=== RAW RECORDS ===
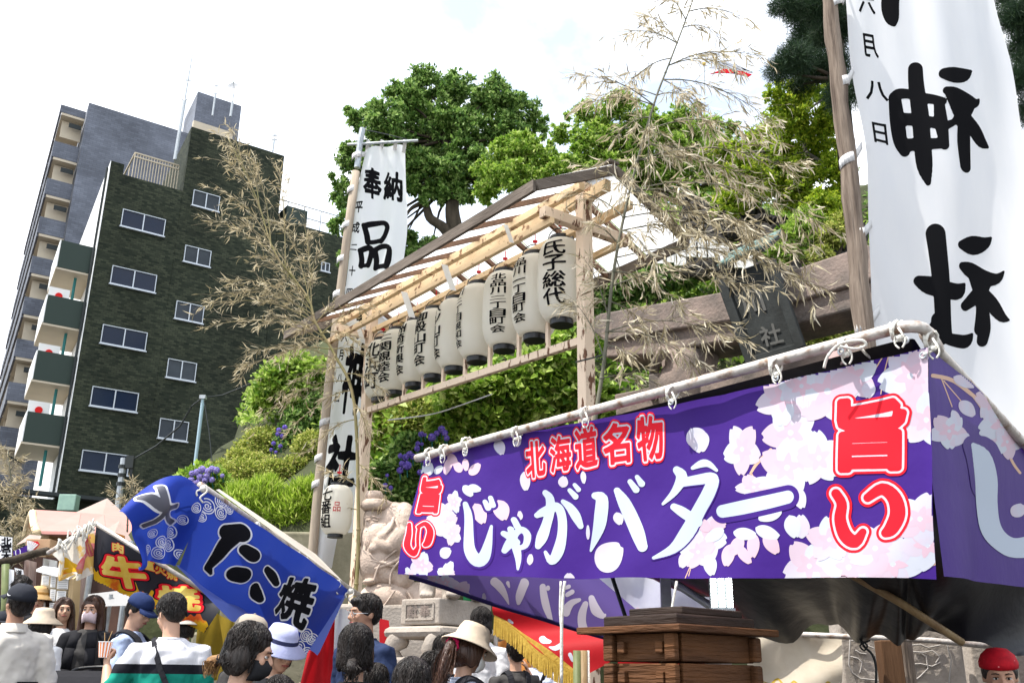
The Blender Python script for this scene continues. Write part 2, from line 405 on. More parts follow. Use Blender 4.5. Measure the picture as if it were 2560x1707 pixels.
# planted hill behind the stalls
def hillz(x, y):
    base = 3.0+(y-12)*(0.62+.085*(x+4))
    left = np.clip((x+6.2+(y-13)*.12)/1.6, 0, 1)
    front = np.clip((y-11.2)/1.0, 0, 1)
    z = base*left*front + .35*np.sin(x*1.3+y*.7)+.25*np.sin(y*1.9-x*.6)
    return np.minimum(np.maximum(z, .3), 10.2+.05*x)
hx, hy = np.meshgrid(np.linspace(-8.2, 13, 90), np.linspace(10.9, 34, 80)); hz = hillz(hx, hy)
k = 90; ii = np.arange(79)[:, None]*k+np.arange(k-1)[None]; HF = np.stack([ii, ii+1, ii+k+1, ii+k], -1).reshape(-1, 4)
o = np_mesh('hill', np.stack([hx, hy, hz], -1).reshape(-1, 3), HF, soil, True); props(o, kind='structure')

# ================================================================== TILED APARTMENT BUILDINGS
def brickmat(name, c1, c2, mortar, bw, bh, rough=.55):
    m = bpy.data.materials.new(name); m.use_nodes = True; N = m.node_tree.nodes; K = m.node_tree.links; b = N['Principled BSDF']
    t = N.new('ShaderNodeUVMap'); br = N.new('ShaderNodeTexBrick'); br.offset = .5
    br.inputs['Scale'].default_value = 1; br.inputs['Brick Width'].default_value = bw; br.inputs['Row Height'].default_value = bh; br.inputs['Mortar Size'].default_value = .012
    br.inputs['Color1'].default_value = (*c1, 1); br.inputs['Color2'].default_value = (*c2, 1); br.inputs['Mortar'].default_value = (*mortar, 1)
    nz = N.new('ShaderNodeTexNoise'); nz.inputs['Scale'].default_value = .35; nz.inputs['Detail'].default_value = 6
    r = N.new('ShaderNodeMapRange'); r.inputs[1].default_value = .3; r.inputs[2].default_value = .7; r.inputs[3].default_value = .7; r.inputs[4].default_value = 1.3
    mu = N.new('ShaderNodeMixRGB'); mu.blend_type = 'MULTIPLY'; mu.inputs[0].default_value = 1
    K.new(t.outputs[0], br.inputs[0]); K.new(t.outputs[0], nz.inputs[0]); K.new(nz.outputs[0], r.inputs[0]); K.new(br.outputs[0], mu.inputs[1]); K.new(r.outputs[0], mu.inputs[2])
    K.new(mu.outputs[0], b.inputs['Base Color']); b.inputs['Roughness'].default_value = rough; b.inputs['Specular IOR Level'].default_value = .12
    bn = N.new('ShaderNodeBump'); bn.inputs['Strength'].default_value = .5; bn.inputs['Distance'].default_value = .01; K.new(br.outputs['Fac'], bn.inputs['Height']); bn.invert = True; K.new(bn.outputs[0], b.inputs['Normal'])
    return m
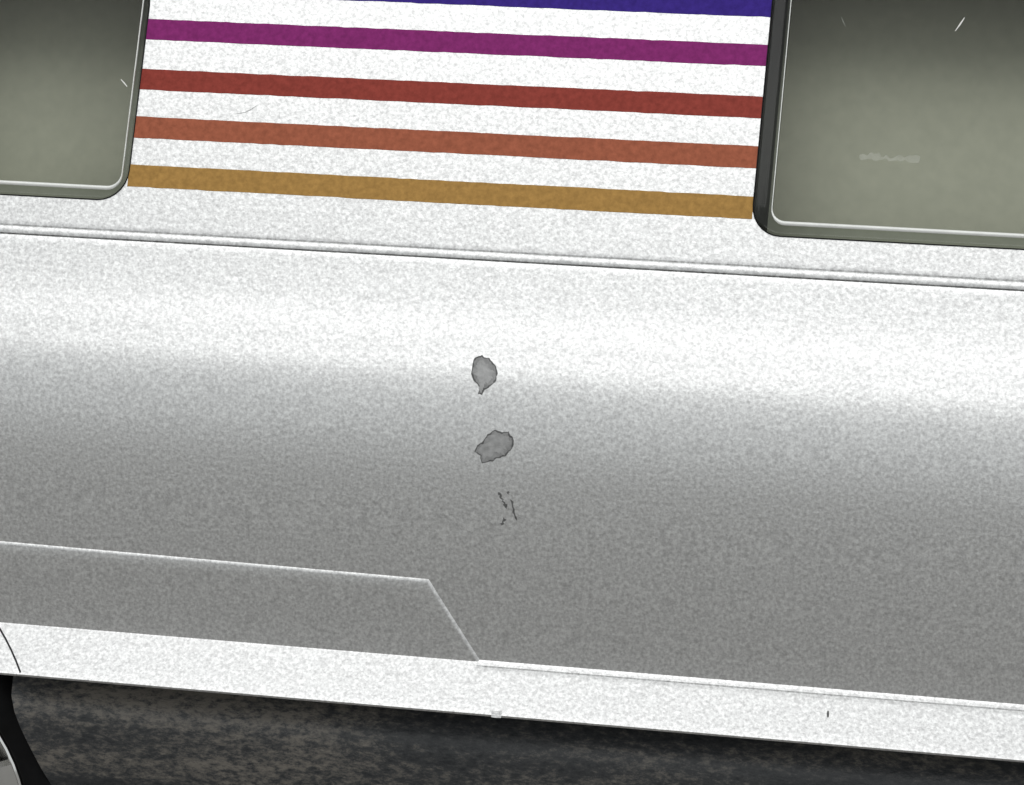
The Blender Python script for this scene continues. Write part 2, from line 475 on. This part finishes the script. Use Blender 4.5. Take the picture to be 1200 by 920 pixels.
===
Output the full set of records above without changing a word, and drop the images.

The Blender Python script for this scene continues. Write part 2, from line 405 on. More parts follow. Use Blender 4.5. Measure the picture as if it were 2560x1707 pixels.
# planted hill behind the stalls
def hillz(x, y):
    base = 3.0+(y-12)*(0.62+.085*(x+4))
    left = np.clip((x+6.2+(y-13)*.12)/1.6, 0, 1)
    front = np.clip((y-11.2)/1.0, 0, 1)
    z = base*left*front + .35*np.sin(x*1.3+y*.7)+.25*np.sin(y*1.9-x*.6)
    return np.minimum(np.maximum(z, .3), 10.2+.05*x)
hx, hy = np.meshgrid(np.linspace(-8.2, 13, 90), np.linspace(10.9, 34, 80)); hz = hillz(hx, hy)
k = 90; ii = np.arange(79)[:, None]*k+np.arange(k-1)[None]; HF = np.stack([ii, ii+1, ii+k+1, ii+k], -1).reshape(-1, 4)
o = np_mesh('hill', np.stack([hx, hy, hz], -1).reshape(-1, 3), HF, soil, True); props(o, kind='structure')

# ================================================================== TILED APARTMENT BUILDINGS
def brickmat(name, c1, c2, mortar, bw, bh, rough=.55):
    m = bpy.data.materials.new(name); m.use_nodes = True; N = m.node_tree.nodes; K = m.node_tree.links; b = N['Principled BSDF']
    t = N.new('ShaderNodeUVMap'); br = N.new('ShaderNodeTexBrick'); br.offset = .5
    br.inputs['Scale'].default_value = 1; br.inputs['Brick Width'].default_value = bw; br.inputs['Row Height'].default_value = bh; br.inputs['Mortar Size'].default_value = .012
    br.inputs['Color1'].default_value = (*c1, 1); br.inputs['Color2'].default_value = (*c2, 1); br.inputs['Mortar'].default_value = (*mortar, 1)
    nz = N.new('ShaderNodeTexNoise'); nz.inputs['Scale'].default_value = .35; nz.inputs['Detail'].default_value = 6
    r = N.new('ShaderNodeMapRange'); r.inputs[1].default_value = .3; r.inputs[2].default_value = .7; r.inputs[3].default_value = .7; r.inputs[4].default_value = 1.3
    mu = N.new('ShaderNodeMixRGB'); mu.blend_type = 'MULTIPLY'; mu.inputs[0].default_value = 1
    K.new(t.outputs[0], br.inputs[0]); K.new(t.outputs[0], nz.inputs[0]); K.new(nz.outputs[0], r.inputs[0]); K.new(br.outputs[0], mu.inputs[1]); K.new(r.outputs[0], mu.inputs[2])
    K.new(mu.outputs[0], b.inputs['Base Color']); b.inputs['Roughness'].default_value = rough; b.inputs['Specular IOR Level'].default_value = .12
    bn = N.new('ShaderNodeBump'); bn.inputs['Strength'].default_value = .5; bn.inputs['Distance'].default_value = .01; K.new(br.outputs['Fac'], bn.inputs['Height']); bn.invert = True; K.new(bn.outputs[0], b.inputs['Normal'])
    return m
The Blender Python script for this scene continues. Write part 2, from line 475 on. This part finishes the script. Use Blender 4.5. Take the picture to be 1200 by 920 pixels.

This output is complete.